*TASK PROMPT:* Set down the listing below verbatim, but only from its first line through the line containing "m = MB(paint('pale".

* * * * * * * * *

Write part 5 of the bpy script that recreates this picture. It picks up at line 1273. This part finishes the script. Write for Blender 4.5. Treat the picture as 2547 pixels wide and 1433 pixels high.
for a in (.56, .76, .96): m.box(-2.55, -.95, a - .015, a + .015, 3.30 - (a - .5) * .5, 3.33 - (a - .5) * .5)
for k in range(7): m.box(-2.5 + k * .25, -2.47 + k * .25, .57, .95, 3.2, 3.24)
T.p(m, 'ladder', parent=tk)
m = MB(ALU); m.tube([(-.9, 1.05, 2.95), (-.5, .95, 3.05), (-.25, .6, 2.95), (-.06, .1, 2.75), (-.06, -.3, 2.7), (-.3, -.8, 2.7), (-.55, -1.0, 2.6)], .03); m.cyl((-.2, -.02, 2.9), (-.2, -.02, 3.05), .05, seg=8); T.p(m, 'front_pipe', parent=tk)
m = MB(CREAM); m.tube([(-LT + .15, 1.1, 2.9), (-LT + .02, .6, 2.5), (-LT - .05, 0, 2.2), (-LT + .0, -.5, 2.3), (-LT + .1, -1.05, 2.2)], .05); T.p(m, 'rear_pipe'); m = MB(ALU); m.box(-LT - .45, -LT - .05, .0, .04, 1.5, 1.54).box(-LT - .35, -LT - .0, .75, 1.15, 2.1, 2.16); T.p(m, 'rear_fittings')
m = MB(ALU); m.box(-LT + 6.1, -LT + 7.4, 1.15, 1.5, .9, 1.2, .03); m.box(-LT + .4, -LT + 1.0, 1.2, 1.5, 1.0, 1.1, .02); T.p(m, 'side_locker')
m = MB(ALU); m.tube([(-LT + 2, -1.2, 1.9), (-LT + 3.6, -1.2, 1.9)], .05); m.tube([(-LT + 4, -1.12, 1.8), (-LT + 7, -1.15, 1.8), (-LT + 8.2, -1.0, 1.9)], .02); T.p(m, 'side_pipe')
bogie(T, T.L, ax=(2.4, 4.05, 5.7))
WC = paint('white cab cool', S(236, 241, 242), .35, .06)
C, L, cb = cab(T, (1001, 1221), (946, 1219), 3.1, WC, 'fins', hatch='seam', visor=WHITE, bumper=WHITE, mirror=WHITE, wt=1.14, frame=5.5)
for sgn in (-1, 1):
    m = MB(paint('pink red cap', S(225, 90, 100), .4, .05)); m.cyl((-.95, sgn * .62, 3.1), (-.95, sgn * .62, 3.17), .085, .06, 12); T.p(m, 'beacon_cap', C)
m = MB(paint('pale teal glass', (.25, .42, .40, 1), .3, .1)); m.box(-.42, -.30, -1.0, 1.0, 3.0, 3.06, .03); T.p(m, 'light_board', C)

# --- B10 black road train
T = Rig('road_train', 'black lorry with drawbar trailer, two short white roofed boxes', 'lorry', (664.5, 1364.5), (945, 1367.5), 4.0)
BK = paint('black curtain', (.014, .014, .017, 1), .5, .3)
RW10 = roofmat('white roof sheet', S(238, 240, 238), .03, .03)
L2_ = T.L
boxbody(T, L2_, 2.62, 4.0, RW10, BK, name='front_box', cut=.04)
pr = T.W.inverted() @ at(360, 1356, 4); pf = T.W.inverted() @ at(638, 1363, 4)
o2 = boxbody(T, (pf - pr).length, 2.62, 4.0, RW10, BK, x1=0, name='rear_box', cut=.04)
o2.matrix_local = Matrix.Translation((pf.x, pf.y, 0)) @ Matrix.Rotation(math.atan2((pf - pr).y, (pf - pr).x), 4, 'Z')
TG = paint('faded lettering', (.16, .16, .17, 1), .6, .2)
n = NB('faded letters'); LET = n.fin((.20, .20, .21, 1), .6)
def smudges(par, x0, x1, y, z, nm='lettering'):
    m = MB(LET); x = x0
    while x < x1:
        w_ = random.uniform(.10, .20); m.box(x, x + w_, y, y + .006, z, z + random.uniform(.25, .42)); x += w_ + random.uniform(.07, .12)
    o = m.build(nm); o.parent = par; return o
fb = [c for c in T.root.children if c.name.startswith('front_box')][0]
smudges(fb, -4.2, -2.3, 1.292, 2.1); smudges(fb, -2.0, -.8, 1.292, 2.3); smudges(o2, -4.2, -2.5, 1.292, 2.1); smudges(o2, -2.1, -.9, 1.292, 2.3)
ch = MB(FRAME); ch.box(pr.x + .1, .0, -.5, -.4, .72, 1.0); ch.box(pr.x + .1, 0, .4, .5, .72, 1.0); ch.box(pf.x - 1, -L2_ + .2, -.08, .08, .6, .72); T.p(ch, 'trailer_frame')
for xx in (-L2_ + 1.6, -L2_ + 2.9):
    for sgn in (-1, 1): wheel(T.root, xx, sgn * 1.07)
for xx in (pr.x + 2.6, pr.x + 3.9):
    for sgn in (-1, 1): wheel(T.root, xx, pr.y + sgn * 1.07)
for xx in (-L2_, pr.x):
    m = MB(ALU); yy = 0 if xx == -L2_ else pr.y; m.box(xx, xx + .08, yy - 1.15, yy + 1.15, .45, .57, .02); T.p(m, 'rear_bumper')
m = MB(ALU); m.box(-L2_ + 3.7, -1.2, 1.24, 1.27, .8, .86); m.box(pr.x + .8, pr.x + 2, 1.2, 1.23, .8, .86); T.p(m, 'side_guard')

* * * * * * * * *

*SOLUTION FOR THIS PROBLEM:*
Write part 5 of the bpy script that recreates this picture. It picks up at line 1273. This part finishes the script. Write for Blender 4.5. Treat the picture as 2547 pixels wide and 1433 pixels high.
for a in (.56, .76, .96): m.box(-2.55, -.95, a - .015, a + .015, 3.30 - (a - .5) * .5, 3.33 - (a - .5) * .5)
for k in range(7): m.box(-2.5 + k * .25, -2.47 + k * .25, .57, .95, 3.2, 3.24)
T.p(m, 'ladder', parent=tk)
m = MB(ALU); m.tube([(-.9, 1.05, 2.95), (-.5, .95, 3.05), (-.25, .6, 2.95), (-.06, .1, 2.75), (-.06, -.3, 2.7), (-.3, -.8, 2.7), (-.55, -1.0, 2.6)], .03); m.cyl((-.2, -.02, 2.9), (-.2, -.02, 3.05), .05, seg=8); T.p(m, 'front_pipe', parent=tk)
m = MB(CREAM); m.tube([(-LT + .15, 1.1, 2.9), (-LT + .02, .6, 2.5), (-LT - .05, 0, 2.2), (-LT + .0, -.5, 2.3), (-LT + .1, -1.05, 2.2)], .05); T.p(m, 'rear_pipe'); m = MB(ALU); m.box(-LT - .45, -LT - .05, .0, .04, 1.5, 1.54).box(-LT - .35, -LT - .0, .75, 1.15, 2.1, 2.16); T.p(m, 'rear_fittings')
m = MB(ALU); m.box(-LT + 6.1, -LT + 7.4, 1.15, 1.5, .9, 1.2, .03); m.box(-LT + .4, -LT + 1.0, 1.2, 1.5, 1.0, 1.1, .02); T.p(m, 'side_locker')
m = MB(ALU); m.tube([(-LT + 2, -1.2, 1.9), (-LT + 3.6, -1.2, 1.9)], .05); m.tube([(-LT + 4, -1.12, 1.8), (-LT + 7, -1.15, 1.8), (-LT + 8.2, -1.0, 1.9)], .02); T.p(m, 'side_pipe')
bogie(T, T.L, ax=(2.4, 4.05, 5.7))
WC = paint('white cab cool', S(236, 241, 242), .35, .06)
C, L, cb = cab(T, (1001, 1221), (946, 1219), 3.1, WC, 'fins', hatch='seam', visor=WHITE, bumper=WHITE, mirror=WHITE, wt=1.14, frame=5.5)
for sgn in (-1, 1):
    m = MB(paint('pink red cap', S(225, 90, 100), .4, .05)); m.cyl((-.95, sgn * .62, 3.1), (-.95, sgn * .62, 3.17), .085, .06, 12); T.p(m, 'beacon_cap', C)
m = MB(paint('pale teal glass', (.25, .42, .40, 1), .3, .1)); m.box(-.42, -.30, -1.0, 1.0, 3.0, 3.06, .03); T.p(m, 'light_board', C)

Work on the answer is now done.